Eco Umberto

<history of philosophy, biography> Italian novelist, critic, and philosopher (1932- ); author of Opera aperta (The Open Work) (1962), Trattato di semiotica generale (A Theory of Semiotics) (1976), and Semiotica e filosofia del linguaggio (Semiotics and the Philosophy of Language) (1984). A serious scholar of semiotics, Eco examines the use of signs, both in literary texts and - as in "Travels in Hyperreality" (1991)- in popular culture. His novels, Il Nome della Rosa (The Name of the Rose) (1980), Foucault's Pendulum (1988), and The Island of the Day Before (1994) offer the kind of postmodern entertainment, deliberately open to re-interpretation at many different levels, that he had proposed in Apocalittici e integrati (Apocalyptic Postponed) (1964).
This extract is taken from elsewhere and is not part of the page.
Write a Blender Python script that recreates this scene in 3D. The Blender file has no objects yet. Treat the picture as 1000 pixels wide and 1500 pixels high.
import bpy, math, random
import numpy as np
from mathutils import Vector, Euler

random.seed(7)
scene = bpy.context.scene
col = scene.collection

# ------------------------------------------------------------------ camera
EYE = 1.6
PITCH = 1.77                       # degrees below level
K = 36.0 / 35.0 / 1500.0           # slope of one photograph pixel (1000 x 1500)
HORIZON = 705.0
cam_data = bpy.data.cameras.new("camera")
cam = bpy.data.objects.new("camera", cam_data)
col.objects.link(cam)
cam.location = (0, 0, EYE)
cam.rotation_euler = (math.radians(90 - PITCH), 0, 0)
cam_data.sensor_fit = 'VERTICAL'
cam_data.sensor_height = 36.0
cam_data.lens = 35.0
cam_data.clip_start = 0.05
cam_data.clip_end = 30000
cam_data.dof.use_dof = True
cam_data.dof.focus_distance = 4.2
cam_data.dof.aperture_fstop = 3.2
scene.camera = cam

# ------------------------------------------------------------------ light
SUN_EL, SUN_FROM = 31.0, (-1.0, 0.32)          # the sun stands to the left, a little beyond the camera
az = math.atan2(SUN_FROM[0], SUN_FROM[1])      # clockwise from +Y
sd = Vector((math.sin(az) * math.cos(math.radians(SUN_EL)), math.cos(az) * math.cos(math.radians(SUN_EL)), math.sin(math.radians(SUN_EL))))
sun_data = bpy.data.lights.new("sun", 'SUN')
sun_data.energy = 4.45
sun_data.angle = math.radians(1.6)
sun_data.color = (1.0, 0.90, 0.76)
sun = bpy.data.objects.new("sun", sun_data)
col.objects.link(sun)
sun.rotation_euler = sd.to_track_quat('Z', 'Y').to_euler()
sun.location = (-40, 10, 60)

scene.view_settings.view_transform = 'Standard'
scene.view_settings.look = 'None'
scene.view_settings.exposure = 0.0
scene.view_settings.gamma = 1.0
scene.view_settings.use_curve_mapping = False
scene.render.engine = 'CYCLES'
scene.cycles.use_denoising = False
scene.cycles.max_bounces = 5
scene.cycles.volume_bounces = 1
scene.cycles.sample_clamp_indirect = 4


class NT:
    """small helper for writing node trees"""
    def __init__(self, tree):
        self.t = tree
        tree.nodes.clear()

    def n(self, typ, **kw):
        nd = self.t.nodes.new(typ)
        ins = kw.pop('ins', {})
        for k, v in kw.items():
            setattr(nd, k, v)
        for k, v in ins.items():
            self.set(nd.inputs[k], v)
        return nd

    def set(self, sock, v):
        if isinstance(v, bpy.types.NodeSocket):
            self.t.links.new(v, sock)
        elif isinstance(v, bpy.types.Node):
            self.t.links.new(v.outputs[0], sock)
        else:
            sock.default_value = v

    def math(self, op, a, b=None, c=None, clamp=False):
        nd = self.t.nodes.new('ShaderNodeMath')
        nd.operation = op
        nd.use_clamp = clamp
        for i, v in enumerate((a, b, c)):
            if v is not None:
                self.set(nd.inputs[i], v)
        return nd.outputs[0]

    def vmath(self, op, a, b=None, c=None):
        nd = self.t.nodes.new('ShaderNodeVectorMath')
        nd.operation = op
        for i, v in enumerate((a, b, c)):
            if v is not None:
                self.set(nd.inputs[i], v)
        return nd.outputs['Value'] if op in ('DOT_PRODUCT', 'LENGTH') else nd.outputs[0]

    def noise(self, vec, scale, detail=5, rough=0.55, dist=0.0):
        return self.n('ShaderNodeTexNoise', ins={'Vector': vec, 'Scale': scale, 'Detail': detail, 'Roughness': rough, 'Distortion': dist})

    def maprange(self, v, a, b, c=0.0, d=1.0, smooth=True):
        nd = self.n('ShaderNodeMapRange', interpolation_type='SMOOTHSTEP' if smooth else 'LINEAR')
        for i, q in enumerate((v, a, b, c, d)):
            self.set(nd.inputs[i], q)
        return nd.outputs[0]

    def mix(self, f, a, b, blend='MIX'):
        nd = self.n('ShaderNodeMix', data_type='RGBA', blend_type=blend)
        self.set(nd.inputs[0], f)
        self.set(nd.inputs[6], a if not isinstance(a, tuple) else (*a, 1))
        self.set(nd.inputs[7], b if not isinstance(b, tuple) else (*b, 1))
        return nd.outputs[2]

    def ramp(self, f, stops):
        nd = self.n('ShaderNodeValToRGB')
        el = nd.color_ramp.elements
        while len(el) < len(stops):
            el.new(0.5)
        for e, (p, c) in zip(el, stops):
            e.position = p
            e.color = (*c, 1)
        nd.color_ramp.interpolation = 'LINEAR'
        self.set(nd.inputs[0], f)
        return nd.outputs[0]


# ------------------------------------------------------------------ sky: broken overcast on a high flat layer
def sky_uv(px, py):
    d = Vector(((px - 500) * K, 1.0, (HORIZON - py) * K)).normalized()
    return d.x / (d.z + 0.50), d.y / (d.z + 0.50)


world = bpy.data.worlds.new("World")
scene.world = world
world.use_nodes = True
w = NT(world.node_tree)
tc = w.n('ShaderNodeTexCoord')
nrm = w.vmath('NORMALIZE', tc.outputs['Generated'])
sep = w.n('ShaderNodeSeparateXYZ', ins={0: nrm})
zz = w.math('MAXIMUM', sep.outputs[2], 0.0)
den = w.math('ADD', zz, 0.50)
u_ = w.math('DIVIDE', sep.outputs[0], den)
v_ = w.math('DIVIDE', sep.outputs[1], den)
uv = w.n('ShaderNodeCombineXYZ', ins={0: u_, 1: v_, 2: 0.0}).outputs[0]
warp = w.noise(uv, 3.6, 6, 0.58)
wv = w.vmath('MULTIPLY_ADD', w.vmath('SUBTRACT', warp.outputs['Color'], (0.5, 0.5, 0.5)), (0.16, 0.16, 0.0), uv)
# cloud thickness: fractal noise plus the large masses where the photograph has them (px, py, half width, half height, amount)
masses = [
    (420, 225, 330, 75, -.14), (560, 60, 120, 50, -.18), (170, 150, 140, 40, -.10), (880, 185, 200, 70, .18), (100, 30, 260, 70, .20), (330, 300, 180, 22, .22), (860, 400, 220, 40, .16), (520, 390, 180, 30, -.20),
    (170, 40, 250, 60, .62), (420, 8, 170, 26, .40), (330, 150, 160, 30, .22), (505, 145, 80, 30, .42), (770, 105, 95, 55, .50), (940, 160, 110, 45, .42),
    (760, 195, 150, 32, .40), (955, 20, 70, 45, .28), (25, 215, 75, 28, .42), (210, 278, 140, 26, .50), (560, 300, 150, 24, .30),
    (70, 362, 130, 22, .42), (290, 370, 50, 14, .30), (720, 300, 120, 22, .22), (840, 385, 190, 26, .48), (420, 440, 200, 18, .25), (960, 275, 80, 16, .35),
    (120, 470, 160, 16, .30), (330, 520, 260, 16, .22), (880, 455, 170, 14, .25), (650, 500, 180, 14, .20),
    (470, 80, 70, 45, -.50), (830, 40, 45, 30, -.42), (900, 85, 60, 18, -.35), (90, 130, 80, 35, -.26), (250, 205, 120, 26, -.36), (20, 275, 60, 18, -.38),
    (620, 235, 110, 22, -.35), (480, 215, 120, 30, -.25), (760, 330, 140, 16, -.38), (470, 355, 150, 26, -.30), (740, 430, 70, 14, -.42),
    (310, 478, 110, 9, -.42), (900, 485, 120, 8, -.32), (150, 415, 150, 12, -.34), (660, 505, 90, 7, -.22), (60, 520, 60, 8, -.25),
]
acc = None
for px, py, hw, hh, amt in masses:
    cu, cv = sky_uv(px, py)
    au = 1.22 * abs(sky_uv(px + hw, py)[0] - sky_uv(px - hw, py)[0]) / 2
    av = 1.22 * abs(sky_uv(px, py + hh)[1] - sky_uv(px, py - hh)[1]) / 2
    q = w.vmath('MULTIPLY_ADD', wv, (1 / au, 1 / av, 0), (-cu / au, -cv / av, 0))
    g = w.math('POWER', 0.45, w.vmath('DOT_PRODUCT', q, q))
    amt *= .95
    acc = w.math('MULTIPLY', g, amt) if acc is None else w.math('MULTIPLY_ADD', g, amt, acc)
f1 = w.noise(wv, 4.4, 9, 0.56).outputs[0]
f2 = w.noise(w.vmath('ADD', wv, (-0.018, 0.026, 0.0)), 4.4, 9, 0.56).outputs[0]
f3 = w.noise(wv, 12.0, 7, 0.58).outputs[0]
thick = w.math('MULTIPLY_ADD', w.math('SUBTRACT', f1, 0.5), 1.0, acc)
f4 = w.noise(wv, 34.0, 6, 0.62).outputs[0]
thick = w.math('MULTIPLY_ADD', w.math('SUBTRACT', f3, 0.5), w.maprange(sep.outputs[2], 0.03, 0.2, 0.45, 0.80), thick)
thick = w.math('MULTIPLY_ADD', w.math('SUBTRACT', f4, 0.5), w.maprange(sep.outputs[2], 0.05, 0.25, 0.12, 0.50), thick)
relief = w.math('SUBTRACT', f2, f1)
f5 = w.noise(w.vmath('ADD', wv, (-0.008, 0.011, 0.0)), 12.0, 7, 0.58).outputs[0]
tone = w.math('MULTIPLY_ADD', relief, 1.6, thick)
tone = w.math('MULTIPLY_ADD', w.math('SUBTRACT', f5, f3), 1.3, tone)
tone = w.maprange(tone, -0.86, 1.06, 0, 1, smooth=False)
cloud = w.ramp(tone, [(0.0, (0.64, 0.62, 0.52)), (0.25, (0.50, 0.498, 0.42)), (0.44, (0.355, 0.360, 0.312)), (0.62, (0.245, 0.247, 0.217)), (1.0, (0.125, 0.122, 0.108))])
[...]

Recommended Reading: Umberto Eco, The Limits of Interpretation (Indiana, 1994); Umberto Eco, Misreadings (McClelland & Stewart, 1994); Umberto Eco, Six Walks in the Fictional Woods (Belknap, 1995); Reading Eco: An Anthology, ed. by Rocco Capozzi (Indiana, 1997); Michael Caesar, Umberto Eco: Philosophy, Semiotics and the Work of Fiction (Blackwell, 1999); and Out of Chaos: Semiotics: A Festschrift in Honor of Umberto Eco, ed. by William E. Tanner, Anne Gervasi, and Kay Mizzel (Liberal Arts, 1992).